I honestly don’t know how I feel about it in retrospect. I certainly don’t regret doing it. It’s a point of pride: It’s there, I did it! We moved through it together, and I think it was more of a growing experience for the readers as well. I wish I had something really definitive to say about it, but I can’t. [Laughs.] I don’t know how scary it got because I couldn’t take the readers with me. They just stood back and watched and said, “What the heck?” [Laughs.] “What’s going on here?” They were so busy watching the action of what was going on in the strip that they forgot to follow the story and get scared with it.
AVC: It came about very suddenly.

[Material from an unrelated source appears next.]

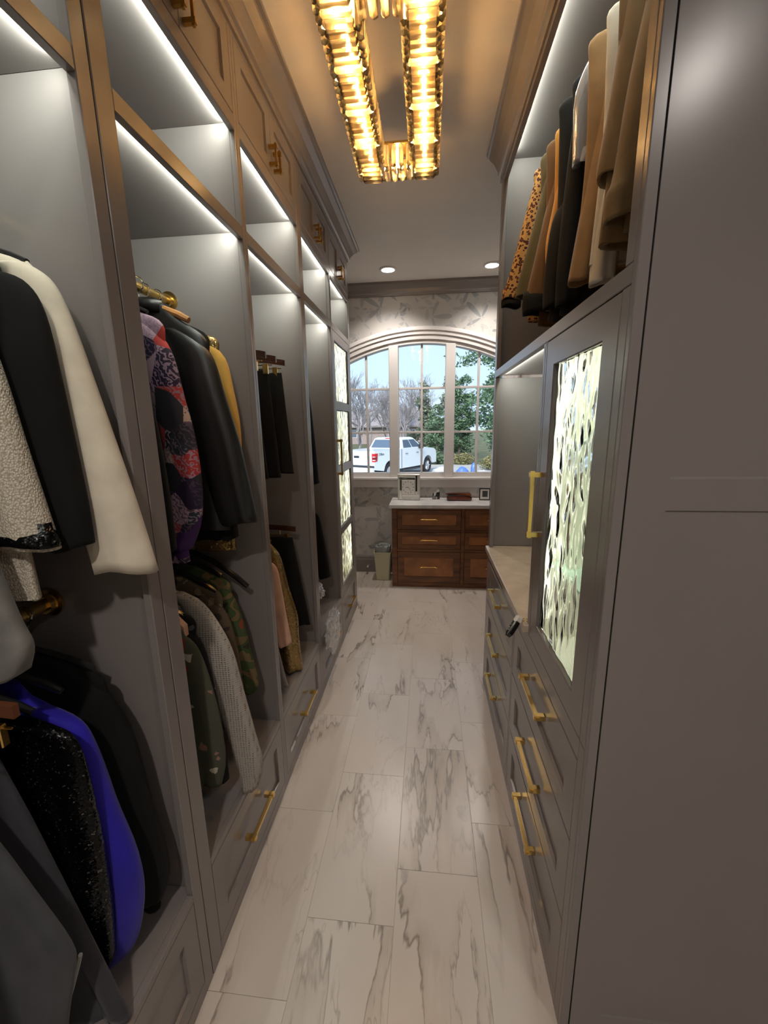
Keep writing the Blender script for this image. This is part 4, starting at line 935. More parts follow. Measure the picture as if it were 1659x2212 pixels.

It’s sort of like the turn that the TV special takes, except the buildup to the turn was 11 years of non-horror-themed strips.
JD: It was a shock, I guess: Too big of a move too quickly. You know what? That’s right: I probably should have had the boat ticking down the river for a week or two in advance, to warm up to that so the readers could follow it. Okay, I have to do it again now. [Laughs.]
AVC: You may have answered this while talking about how loneliness is the scariest thing a person can experience, but what scares Jim Davis?
JD: Wow. Let’s see: I suppose standing in the middle of the San Diego Comic-Con and someone says, [Affects high-pitched voice.] “Aren’t you Jim Davis? Don’t you do Garfield?”—and me without a pen. [Laughs.]
That’s a good question. You know I’ve never been asked that. Roller-skating—that scares me. Anything that would mess with my mind. Fear of any eventuality where I lose the ability to think. Anything that would compromise the ability to think and write with humor. I could lose sight, hearing, my right hand—I have an assistant. [Laughs.] But the mind, anything to do with that. That’s scary.